ABLAIN-SAINT-NAZAIRE, France — Vandals desecrated 148 Muslim graves in France’s biggest war cemetery, hanging a pig’s head from one tombstone and daubing slogans insulting France’s Muslim justice minister, officials said yesterday.
President Nicolas Sarkozy expressed “profound outrage” at the “sordid” attack on the Muslim quarter of the Notre Dame de Lorette cemetery, near the northern town of Arras on Saturday night. He vowed that those responsible would be punished.
The cemetery is France’s biggest military graveyards and commemorates tens of thousands of victims of a series of long and bloody battles for control of northern France at the start of World War I.
The attack came almost exactly a year after a similar incident in which neo-Nazi vandals scrawled swastikas on 52 of the cemetery’s Muslim graves.
“This is the most inadmissible kind of racism and the president of the republic shares the pain of France’s entire Muslim community,” said a statement issued by the presidency. France’s Muslim community is Europe’s largest at around five million.
“This hateful act is also a attack on the memory of all veterans of World War I, beyond the faith of each one,” the statement added.
The state prosecutor for Arras, Jean-Pierre Valensi, said, “The slogans directly target Islam and they gravely insult Rachida Dati, the justice minister,” who is the daughter of North African immigrants.
He said a pig’s head was hung from one of the graves. Dati issued a statement condemning a “hateful act” that “hurts the memory of our dead, of the veterans who gave their lives for France.”
“Through its racist connotations, it is an assault on the values of the republic and an insult to all French people.”

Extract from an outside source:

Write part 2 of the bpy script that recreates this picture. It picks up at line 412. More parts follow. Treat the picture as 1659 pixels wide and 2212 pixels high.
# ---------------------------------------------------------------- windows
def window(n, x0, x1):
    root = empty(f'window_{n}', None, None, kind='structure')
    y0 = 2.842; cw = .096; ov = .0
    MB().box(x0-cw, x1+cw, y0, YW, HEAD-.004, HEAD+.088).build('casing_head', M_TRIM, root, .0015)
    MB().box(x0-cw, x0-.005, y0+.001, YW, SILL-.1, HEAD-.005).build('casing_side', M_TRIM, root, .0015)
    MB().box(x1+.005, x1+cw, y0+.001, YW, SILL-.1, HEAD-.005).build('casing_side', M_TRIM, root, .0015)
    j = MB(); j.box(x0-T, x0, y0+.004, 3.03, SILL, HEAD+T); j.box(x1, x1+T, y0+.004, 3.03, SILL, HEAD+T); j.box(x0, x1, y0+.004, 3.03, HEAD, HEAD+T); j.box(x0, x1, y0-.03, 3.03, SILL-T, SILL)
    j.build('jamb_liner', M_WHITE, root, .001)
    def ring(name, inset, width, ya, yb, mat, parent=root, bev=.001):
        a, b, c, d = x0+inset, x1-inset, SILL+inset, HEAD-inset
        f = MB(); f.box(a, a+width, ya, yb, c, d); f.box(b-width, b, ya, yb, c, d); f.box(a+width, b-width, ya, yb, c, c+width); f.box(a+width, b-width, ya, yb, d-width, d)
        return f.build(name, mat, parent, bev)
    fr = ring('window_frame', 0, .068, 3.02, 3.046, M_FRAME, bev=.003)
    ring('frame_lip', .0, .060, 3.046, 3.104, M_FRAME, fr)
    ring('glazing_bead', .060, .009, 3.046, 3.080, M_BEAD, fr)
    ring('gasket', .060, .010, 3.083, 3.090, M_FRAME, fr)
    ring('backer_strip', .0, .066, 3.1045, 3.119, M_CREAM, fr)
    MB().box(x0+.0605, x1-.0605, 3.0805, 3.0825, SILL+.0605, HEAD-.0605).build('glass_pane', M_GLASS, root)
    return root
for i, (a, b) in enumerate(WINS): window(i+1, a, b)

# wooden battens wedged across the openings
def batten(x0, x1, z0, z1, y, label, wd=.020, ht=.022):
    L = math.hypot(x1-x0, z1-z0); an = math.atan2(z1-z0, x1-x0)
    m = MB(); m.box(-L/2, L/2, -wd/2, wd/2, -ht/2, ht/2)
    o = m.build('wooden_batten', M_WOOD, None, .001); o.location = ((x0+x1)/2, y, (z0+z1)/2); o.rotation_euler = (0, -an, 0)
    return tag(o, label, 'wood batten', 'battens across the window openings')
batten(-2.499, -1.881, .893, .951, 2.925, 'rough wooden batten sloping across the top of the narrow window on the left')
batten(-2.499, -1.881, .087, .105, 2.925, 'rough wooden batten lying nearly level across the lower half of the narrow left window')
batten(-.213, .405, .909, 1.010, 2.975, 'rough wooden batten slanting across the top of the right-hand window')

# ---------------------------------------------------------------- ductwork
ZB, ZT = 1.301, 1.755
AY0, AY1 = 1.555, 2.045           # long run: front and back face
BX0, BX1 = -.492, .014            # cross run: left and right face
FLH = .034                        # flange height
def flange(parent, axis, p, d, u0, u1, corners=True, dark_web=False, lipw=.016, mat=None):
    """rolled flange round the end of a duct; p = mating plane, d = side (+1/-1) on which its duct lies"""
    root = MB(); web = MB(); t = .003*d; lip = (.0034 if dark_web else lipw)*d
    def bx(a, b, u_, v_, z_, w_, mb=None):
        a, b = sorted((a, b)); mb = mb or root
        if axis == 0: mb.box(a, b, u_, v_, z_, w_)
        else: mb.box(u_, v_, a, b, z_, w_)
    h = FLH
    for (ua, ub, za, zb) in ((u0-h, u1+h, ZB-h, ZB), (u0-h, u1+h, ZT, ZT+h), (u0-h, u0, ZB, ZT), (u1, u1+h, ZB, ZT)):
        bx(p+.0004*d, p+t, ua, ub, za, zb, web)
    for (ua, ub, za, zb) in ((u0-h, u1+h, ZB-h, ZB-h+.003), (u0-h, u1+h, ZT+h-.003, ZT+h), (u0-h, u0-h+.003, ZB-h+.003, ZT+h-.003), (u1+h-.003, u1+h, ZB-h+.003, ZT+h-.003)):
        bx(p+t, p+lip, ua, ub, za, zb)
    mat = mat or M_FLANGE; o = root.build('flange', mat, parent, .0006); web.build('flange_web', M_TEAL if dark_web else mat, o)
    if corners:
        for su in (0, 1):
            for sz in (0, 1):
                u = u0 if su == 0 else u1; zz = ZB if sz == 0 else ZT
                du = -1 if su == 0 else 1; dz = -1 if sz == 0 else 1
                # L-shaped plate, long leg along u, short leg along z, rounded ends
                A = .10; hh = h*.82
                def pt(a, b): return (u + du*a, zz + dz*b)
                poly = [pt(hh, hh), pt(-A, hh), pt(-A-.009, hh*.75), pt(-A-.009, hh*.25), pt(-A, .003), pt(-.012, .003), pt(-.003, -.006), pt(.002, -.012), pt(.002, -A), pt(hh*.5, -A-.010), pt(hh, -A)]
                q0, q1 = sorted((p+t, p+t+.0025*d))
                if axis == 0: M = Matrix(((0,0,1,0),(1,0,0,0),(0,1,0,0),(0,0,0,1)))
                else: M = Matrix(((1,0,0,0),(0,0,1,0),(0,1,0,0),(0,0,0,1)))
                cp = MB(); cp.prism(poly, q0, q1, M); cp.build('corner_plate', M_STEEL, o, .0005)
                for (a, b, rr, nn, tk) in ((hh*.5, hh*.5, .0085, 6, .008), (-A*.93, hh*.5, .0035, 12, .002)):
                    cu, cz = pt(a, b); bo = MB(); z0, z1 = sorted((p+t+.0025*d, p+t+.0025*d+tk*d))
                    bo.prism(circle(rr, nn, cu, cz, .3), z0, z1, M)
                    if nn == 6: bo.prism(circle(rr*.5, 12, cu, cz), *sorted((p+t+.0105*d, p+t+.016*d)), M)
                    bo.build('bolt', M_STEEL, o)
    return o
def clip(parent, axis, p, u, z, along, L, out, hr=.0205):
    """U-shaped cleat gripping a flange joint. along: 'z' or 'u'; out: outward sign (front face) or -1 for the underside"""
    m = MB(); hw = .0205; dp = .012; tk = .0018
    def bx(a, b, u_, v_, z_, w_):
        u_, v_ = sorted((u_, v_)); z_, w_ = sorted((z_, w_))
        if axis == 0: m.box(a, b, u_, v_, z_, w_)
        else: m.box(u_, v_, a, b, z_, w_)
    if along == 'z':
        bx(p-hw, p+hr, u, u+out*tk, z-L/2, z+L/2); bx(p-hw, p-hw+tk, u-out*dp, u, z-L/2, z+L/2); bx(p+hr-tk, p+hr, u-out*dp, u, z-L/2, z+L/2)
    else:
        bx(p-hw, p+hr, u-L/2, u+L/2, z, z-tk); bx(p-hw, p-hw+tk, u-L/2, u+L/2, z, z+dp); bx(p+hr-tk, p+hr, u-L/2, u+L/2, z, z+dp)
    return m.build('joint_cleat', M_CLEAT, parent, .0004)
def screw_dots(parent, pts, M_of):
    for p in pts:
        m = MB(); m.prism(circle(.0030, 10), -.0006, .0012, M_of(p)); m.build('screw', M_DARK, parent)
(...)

Muslim community leaders were allowed to visit the scene yesterday.
“This is shameful to see,” said the regional head of the French Council for the Muslim Religion, Bahssine Saaidi.
“We need to work together to stop this problem of racism,” he added.
“These are probably the tombs of heroes who fell in combat. This is a hateful, scandalous act, an insult to all Muslims,” Dalil Boubaker, rector of the Paris Mosque, told France Info radio.
The MRAP anti-racism group said the attack was “a worrying sign of an ill that is gaining ground with a degree of impunity: Islamophobia” and warned that France needed to face up to the problem.
SOS Racism said it was taking legal action to demand the dismantling of the neo-Nazi group behind the April 2007 attack on the cemetery.
Two youths aged 18 and 21, both members of the group, were jailed for a year over that attack. A 16-year-old also received a six-week prison sentence.
The Elysee said Sarkozy had called for a swift inquiry and “for those responsible for this act to be punished as they deserve.” Around 100 French gendarmes were at the site to gather evidence.
Jean-Marie Bockel, the secretary of state for veteran’s affairs, said the government would review security at Notre Dame de Lorette. “This is horrific, and for the 90th anniversary of the end of the 1914-1918 war. This is worse than the last time, it is abominable,” said Jean-Paul Doue, one of 3,800 volunteer honorary guards at the cemetery.
Inaugurated in 1925, the Notre Dame de Lorette cemetery houses the remains of some 40,000 soldiers, half of them in named graves.
The Muslim quarter includes 576 tombs, grouped together and turned toward Makkah.
Prior to 2007, there were four incidents involving the desecration of Muslim graves in northern and eastern France in 2004, and one in 2003.
There have also been several attacks on Jewish graves in cemeteries across France in recent years.